The pen on my Wacom tablet has several buttons. I’m sure that Wacom has come up with something like a pen for the iPad; I’m sure I’ve seen it advertised even. But checking their site, though, I don’t see it. There is the Inkling, but that’s a product that is sort of the opposite (pen, draw on paper, it captures the lines for uploading into a computer).

Here’s a review of 12 touchscreen styluses, but none of them seem to have many buttons… and yes, one of them is by Wacom.

Forgot why I came into the thread to begin with:

If I ever have a yard again, I intend to do this: take a recumbent bicycle, remove its front and rear wheels, and replace them with the workings from two push-reel lawn mowers.

Sort of like this, but with front-and-rear cutters, rather than the centrally-placed single cutter. No, I don’t know how I’ll make it operate, but that’s the basic idea.

About 25 years ago, I told my friends that I just couldn’t relate to soap operas with the characters all wearing diamonds and furs, hopping in their jet to go to Paris for lunch… why can’t they show me real people, doing real things, with real problems that I can understand?! All my friends said, “Reality TV? It’ll never catch on.” (Odd, we have reality TV, and most of those people, I still can’t understand.)

Since this is armchair inventing, what about a combination washer/dryer? Put your clothes in, program it to wash AND dry the way you want it to, and Presto! Don’t have to stop doing whatever to put clothes from washer to dryer! Saves time, saves space.

Not so much an nvention as a packaging change

Back when I had three teenage boys with acne, I wished for individually wrapped Stridex pads because no teenage boy would keep a jar of cleaning pads in their locker, but might keep a individualay wrapped pad in their pocket and use it discreetly. about 6 months later, Stridex complied all without any effort on my part.

I came up with the concept ( but NOT the nitty gritty mechanics) of laser tag about a year before I heard of the commercial debut. I like to think of that as concomitant explotation of available technology. I smugly count that one in my “it coulda been” column.

I actually built some laser tag-like rigs out of scrap about a year before I heard of the game. I was just looking for a way to actually track “hits” when playing with my friends. (We were all Star Wars fans, so “blasters” were a big thing.) It never worked very well; the range was pretty short and hit detection was touchy…but then, it was cobbled together out of bits of broken TVs and toy guns by a 10 year old kid.

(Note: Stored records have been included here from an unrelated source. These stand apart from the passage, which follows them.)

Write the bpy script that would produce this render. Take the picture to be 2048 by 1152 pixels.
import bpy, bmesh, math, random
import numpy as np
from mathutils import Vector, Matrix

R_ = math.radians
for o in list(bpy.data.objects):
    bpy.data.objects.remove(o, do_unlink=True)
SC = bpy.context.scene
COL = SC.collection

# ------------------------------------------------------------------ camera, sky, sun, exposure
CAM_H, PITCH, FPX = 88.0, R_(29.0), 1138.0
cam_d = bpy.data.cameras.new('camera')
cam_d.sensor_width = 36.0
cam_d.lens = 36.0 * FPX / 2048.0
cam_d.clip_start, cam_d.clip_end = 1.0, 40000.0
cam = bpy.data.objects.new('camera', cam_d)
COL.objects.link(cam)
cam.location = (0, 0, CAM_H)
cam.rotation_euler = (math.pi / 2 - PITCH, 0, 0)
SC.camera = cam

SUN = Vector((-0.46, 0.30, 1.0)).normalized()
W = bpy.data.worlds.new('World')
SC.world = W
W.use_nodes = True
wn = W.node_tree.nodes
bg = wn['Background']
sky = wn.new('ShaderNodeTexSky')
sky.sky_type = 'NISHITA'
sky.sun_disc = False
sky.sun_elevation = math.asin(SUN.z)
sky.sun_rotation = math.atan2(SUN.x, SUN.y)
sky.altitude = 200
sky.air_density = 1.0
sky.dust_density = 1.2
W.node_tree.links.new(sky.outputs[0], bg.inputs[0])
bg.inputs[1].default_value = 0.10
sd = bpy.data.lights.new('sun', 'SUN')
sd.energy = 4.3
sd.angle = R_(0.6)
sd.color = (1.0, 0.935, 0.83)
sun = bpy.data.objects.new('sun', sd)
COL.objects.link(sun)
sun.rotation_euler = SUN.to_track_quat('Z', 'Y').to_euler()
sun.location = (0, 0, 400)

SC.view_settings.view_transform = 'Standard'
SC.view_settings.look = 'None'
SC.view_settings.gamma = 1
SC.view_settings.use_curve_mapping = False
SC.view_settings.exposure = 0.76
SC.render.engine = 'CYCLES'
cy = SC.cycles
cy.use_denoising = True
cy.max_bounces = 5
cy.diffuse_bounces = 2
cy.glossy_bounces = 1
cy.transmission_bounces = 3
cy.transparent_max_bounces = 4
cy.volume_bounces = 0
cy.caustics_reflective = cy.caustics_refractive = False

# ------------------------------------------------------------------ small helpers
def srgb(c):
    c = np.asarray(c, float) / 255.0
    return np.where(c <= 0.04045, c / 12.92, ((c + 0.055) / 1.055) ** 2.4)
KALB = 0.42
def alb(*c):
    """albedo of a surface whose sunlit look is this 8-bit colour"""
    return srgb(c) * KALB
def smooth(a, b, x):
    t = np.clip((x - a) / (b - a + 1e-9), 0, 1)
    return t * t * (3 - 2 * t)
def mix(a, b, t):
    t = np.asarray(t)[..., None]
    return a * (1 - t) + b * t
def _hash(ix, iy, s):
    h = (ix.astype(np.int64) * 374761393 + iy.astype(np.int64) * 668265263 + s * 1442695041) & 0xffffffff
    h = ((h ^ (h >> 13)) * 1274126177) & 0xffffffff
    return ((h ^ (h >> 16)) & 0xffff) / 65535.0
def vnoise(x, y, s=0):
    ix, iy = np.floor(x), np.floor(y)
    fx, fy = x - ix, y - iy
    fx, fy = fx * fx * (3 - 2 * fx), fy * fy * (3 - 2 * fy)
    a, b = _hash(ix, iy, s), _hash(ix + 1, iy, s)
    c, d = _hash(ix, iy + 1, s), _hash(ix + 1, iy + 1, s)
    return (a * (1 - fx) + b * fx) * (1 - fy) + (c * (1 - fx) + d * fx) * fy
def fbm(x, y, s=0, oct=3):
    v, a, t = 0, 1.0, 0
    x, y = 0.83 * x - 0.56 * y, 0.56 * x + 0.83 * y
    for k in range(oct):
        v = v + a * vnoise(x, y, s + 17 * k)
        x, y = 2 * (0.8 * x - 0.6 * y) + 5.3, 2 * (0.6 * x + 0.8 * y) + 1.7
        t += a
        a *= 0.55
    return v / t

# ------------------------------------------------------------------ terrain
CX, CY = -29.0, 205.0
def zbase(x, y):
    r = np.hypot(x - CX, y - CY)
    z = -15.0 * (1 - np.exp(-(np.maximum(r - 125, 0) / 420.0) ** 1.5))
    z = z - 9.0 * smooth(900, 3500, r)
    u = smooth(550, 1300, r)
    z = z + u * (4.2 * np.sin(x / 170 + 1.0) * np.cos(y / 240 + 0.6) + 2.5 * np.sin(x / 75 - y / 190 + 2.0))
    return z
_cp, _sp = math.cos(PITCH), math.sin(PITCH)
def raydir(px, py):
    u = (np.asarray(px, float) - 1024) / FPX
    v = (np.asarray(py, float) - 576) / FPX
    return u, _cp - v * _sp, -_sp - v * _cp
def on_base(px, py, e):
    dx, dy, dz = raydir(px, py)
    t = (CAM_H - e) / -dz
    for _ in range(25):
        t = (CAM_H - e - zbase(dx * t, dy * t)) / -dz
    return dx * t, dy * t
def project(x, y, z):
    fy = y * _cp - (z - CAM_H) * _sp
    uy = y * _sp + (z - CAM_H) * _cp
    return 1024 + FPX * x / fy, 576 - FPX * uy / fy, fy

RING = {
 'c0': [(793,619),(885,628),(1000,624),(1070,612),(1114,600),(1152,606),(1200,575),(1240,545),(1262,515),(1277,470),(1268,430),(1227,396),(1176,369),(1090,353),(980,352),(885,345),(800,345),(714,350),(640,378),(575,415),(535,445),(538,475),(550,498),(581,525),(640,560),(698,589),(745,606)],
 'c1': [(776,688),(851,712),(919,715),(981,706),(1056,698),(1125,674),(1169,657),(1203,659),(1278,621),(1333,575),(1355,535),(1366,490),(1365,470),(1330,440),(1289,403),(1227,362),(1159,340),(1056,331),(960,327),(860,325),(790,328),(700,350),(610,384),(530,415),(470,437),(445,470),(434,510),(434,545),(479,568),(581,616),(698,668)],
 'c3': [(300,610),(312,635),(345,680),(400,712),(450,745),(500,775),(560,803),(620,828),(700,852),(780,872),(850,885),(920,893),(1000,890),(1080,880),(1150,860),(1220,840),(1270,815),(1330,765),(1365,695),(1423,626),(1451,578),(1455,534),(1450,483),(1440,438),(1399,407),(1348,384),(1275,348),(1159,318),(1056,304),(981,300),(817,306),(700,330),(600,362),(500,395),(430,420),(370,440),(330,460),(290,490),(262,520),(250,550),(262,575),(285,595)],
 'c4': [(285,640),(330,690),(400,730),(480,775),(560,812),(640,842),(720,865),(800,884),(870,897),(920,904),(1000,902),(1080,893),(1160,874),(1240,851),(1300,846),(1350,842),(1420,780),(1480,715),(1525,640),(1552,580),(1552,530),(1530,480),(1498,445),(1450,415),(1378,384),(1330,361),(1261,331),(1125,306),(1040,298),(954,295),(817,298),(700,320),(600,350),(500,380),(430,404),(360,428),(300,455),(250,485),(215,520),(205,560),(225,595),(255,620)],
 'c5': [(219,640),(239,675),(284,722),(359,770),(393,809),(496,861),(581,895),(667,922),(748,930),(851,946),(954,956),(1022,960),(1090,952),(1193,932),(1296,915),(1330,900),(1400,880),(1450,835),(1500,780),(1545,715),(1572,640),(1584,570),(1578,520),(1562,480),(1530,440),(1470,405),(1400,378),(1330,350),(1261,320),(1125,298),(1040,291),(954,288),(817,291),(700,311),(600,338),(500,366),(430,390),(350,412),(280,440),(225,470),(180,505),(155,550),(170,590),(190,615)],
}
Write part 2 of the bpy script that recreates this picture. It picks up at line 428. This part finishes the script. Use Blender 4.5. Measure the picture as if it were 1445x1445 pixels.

I gave up on it when the commercial version came out.

Science Fiction author Malcolm Jameson wrote the short story Bullard Reflects that describes a game played with opposing teams shooting directed light beams, only the object was to get the beams to a goal, not to hit each other. He’d undoubtedly have called them “lasers” if he could have, but the story was published in Astounding in December of 1941, and the laser was still 20 years in the future.